_CHALLENGE_
The records below must be retyped exactly.

_MATERIAL SHOWN_

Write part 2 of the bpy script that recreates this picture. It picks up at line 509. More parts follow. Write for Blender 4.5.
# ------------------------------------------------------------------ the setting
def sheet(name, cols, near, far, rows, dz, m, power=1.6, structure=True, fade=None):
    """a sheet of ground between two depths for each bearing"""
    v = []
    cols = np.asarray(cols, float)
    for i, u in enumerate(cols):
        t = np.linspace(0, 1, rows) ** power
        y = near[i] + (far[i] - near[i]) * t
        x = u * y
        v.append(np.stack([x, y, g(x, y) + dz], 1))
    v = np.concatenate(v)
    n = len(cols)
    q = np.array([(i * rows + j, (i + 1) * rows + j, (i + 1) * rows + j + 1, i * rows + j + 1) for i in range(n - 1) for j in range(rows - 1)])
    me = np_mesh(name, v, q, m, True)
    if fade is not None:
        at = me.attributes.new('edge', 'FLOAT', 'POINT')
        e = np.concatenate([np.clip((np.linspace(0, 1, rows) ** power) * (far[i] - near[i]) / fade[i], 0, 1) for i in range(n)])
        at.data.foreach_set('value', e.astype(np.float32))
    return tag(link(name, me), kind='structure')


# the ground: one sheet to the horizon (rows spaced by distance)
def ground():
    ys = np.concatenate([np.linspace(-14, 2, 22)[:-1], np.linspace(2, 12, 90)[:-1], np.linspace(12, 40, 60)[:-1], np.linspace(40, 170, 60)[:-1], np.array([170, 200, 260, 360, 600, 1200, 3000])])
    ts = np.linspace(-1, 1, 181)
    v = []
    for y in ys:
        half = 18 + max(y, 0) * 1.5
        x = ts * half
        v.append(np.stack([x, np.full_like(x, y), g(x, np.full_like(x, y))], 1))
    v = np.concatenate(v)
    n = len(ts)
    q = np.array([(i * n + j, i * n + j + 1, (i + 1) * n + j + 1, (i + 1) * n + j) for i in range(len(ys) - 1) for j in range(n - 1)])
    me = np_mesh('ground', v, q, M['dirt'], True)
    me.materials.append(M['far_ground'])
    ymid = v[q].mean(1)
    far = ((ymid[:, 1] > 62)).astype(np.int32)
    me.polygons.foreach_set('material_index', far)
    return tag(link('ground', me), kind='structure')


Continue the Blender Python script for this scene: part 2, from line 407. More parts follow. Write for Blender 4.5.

_ANSWER FOR THE TASK_
Write part 2 of the bpy script that recreates this picture. It picks up at line 509. More parts follow. Write for Blender 4.5.
# ------------------------------------------------------------------ the setting
def sheet(name, cols, near, far, rows, dz, m, power=1.6, structure=True, fade=None):
    """a sheet of ground between two depths for each bearing"""
    v = []
    cols = np.asarray(cols, float)
    for i, u in enumerate(cols):
        t = np.linspace(0, 1, rows) ** power
        y = near[i] + (far[i] - near[i]) * t
        x = u * y
        v.append(np.stack([x, y, g(x, y) + dz], 1))
    v = np.concatenate(v)
    n = len(cols)
    q = np.array([(i * rows + j, (i + 1) * rows + j, (i + 1) * rows + j + 1, i * rows + j + 1) for i in range(n - 1) for j in range(rows - 1)])
    me = np_mesh(name, v, q, m, True)
    if fade is not None:
        at = me.attributes.new('edge', 'FLOAT', 'POINT')
        e = np.concatenate([np.clip((np.linspace(0, 1, rows) ** power) * (far[i] - near[i]) / fade[i], 0, 1) for i in range(n)])
        at.data.foreach_set('value', e.astype(np.float32))
    return tag(link(name, me), kind='structure')


# the ground: one sheet to the horizon (rows spaced by distance)
def ground():
    ys = np.concatenate([np.linspace(-14, 2, 22)[:-1], np.linspace(2, 12, 90)[:-1], np.linspace(12, 40, 60)[:-1], np.linspace(40, 170, 60)[:-1], np.array([170, 200, 260, 360, 600, 1200, 3000])])
    ts = np.linspace(-1, 1, 181)
    v = []
    for y in ys:
        half = 18 + max(y, 0) * 1.5
        x = ts * half
        v.append(np.stack([x, np.full_like(x, y), g(x, np.full_like(x, y))], 1))
    v = np.concatenate(v)
    n = len(ts)
    q = np.array([(i * n + j, i * n + j + 1, (i + 1) * n + j + 1, (i + 1) * n + j) for i in range(len(ys) - 1) for j in range(n - 1)])
    me = np_mesh('ground', v, q, M['dirt'], True)
    me.materials.append(M['far_ground'])
    ymid = v[q].mean(1)
    far = ((ymid[:, 1] > 62)).astype(np.int32)
    me.polygons.foreach_set('material_index', far)
    return tag(link('ground', me), kind='structure')


Continue the Blender Python script for this scene: part 2, from line 407. More parts follow. Write for Blender 4.5.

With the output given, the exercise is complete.